**EXERCISE DETAILS:**
Return only the lines from the top of the data down to the one that holds "PI = math.pi", both included, without any pictures.

— start of GIVEN DATA —

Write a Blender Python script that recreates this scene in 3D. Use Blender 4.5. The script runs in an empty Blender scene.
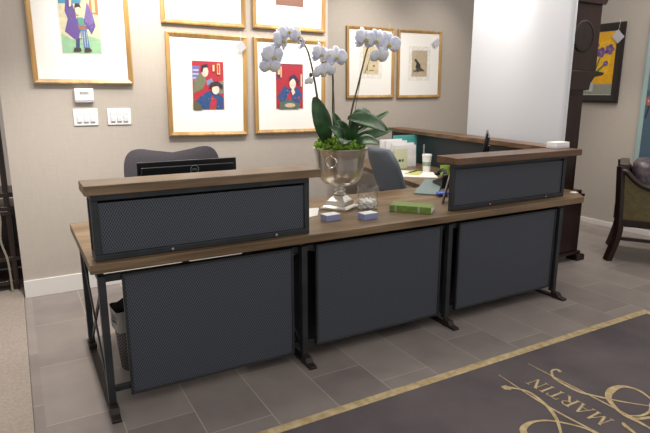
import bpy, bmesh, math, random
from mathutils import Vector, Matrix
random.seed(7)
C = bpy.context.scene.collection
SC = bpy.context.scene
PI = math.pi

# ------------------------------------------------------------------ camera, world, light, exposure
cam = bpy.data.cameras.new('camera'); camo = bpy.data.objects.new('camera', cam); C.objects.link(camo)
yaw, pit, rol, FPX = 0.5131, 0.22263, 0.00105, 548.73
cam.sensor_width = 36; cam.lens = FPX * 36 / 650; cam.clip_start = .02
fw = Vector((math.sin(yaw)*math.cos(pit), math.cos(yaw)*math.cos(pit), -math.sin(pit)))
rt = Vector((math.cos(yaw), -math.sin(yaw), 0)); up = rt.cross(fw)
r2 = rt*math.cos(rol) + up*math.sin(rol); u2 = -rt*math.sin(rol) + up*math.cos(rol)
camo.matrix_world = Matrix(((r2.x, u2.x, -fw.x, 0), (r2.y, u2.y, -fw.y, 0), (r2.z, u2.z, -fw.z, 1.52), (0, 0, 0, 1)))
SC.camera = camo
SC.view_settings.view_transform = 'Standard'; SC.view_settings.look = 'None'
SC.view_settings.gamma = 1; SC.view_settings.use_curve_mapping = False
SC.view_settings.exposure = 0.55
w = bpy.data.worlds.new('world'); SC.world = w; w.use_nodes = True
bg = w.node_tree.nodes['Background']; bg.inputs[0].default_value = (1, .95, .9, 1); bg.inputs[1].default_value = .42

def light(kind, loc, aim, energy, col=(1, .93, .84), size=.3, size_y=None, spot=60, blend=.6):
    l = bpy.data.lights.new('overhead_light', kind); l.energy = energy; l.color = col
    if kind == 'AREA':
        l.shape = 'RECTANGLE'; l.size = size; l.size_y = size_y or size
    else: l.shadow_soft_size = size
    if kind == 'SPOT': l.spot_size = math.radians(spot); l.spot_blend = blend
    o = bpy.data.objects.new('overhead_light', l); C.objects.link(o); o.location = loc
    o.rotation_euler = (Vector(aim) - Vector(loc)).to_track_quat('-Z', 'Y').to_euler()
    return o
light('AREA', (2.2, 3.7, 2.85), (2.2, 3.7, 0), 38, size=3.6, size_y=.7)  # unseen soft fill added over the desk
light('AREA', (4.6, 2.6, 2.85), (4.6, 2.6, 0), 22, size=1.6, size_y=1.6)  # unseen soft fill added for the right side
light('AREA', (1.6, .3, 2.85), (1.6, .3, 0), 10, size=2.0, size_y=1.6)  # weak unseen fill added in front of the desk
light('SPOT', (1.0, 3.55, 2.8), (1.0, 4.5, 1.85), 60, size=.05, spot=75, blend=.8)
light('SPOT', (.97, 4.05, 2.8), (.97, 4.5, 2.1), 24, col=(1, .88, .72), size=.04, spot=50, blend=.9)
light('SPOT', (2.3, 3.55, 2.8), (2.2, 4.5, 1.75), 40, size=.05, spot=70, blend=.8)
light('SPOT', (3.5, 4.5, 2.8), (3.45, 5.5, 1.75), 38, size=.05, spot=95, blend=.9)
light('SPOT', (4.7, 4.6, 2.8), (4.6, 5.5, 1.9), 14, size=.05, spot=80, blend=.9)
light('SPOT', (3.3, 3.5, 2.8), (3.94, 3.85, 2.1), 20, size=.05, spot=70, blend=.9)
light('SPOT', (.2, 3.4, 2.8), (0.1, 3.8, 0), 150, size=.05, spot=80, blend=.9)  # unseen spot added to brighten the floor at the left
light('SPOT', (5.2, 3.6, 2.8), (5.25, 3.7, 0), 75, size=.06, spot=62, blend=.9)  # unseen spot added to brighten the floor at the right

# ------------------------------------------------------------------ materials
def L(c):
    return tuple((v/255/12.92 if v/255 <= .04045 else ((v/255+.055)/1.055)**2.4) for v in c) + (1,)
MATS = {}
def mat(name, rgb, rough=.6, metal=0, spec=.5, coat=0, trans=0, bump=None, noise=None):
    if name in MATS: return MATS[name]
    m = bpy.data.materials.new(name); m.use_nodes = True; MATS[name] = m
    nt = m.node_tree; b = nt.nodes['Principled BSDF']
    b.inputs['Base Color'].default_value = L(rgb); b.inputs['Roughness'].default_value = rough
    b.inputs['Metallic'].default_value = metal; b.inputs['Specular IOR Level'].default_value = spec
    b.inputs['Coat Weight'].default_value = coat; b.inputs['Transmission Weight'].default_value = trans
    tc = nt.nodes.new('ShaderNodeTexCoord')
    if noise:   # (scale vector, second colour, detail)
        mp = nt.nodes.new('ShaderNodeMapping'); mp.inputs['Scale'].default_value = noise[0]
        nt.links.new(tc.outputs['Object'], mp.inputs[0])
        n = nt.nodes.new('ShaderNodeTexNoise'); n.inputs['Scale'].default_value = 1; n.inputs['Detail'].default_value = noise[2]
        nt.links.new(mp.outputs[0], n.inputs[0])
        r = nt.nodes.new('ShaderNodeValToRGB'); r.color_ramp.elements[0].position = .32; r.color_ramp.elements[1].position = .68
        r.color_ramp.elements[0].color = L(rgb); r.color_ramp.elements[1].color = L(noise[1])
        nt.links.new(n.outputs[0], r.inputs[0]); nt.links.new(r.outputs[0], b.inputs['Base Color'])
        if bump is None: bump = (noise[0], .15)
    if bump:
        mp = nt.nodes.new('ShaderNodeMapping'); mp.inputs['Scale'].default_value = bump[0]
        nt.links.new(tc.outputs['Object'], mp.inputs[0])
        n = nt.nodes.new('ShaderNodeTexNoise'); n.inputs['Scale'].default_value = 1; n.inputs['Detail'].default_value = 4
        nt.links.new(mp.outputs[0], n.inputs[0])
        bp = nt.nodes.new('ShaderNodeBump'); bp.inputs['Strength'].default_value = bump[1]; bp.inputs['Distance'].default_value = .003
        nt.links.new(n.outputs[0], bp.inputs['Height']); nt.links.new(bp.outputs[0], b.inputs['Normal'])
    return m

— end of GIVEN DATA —

**ANSWER TO THIS PROBLEM:**
Write a Blender Python script that recreates this scene in 3D. Use Blender 4.5. The script runs in an empty Blender scene.
import bpy, bmesh, math, random
from mathutils import Vector, Matrix
random.seed(7)
C = bpy.context.scene.collection
SC = bpy.context.scene
PI = math.pi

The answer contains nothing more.